• [Short problem]:
Search the listing below for the string "This" and copy every line where it occurs.

• [Records for processing]:
>>>>
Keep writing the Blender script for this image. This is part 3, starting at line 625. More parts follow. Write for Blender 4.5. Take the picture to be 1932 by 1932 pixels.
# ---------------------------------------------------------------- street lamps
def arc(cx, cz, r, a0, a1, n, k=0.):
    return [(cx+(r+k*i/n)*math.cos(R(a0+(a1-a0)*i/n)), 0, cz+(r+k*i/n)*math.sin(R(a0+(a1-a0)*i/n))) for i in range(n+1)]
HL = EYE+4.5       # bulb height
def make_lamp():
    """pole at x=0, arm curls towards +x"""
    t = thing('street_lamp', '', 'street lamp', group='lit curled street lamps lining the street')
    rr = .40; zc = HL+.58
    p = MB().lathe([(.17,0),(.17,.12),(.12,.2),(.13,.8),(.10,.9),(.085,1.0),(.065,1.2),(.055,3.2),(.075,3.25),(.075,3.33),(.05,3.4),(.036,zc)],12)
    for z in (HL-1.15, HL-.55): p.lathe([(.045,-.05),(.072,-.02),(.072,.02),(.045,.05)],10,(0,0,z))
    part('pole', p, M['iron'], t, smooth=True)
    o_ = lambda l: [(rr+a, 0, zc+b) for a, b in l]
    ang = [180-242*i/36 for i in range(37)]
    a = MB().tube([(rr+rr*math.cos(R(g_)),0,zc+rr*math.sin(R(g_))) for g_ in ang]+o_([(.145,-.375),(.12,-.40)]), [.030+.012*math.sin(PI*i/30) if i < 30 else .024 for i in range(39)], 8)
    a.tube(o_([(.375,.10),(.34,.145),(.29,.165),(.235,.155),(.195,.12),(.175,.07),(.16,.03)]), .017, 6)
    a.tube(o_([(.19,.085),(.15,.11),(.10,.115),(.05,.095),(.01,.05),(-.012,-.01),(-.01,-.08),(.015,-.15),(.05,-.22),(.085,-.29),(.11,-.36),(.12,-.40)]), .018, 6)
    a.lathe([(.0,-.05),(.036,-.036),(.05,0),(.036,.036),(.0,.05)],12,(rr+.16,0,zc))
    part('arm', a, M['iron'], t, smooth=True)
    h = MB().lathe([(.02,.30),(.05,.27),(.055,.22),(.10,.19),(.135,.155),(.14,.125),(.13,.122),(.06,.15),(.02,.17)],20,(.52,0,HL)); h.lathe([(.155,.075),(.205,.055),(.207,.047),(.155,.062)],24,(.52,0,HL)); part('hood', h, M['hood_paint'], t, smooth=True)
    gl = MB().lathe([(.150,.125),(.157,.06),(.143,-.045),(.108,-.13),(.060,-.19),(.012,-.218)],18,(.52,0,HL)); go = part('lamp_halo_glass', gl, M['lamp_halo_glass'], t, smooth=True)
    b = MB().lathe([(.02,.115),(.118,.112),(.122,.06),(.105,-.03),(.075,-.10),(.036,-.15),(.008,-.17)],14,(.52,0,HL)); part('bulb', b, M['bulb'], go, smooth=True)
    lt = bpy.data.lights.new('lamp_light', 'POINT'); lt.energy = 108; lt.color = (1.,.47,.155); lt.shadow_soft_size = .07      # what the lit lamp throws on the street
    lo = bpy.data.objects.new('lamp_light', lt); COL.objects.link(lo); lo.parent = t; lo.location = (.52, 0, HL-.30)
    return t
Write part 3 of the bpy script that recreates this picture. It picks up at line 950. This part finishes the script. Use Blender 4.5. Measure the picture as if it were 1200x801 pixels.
<<<<
• [Completed task]:
Keep writing the Blender script for this image. This is part 3, starting at line 625. More parts follow. Write for Blender 4.5. Take the picture to be 1932 by 1932 pixels.
Write part 3 of the bpy script that recreates this picture. It picks up at line 950. This part finishes the script. Use Blender 4.5. Measure the picture as if it were 1200x801 pixels.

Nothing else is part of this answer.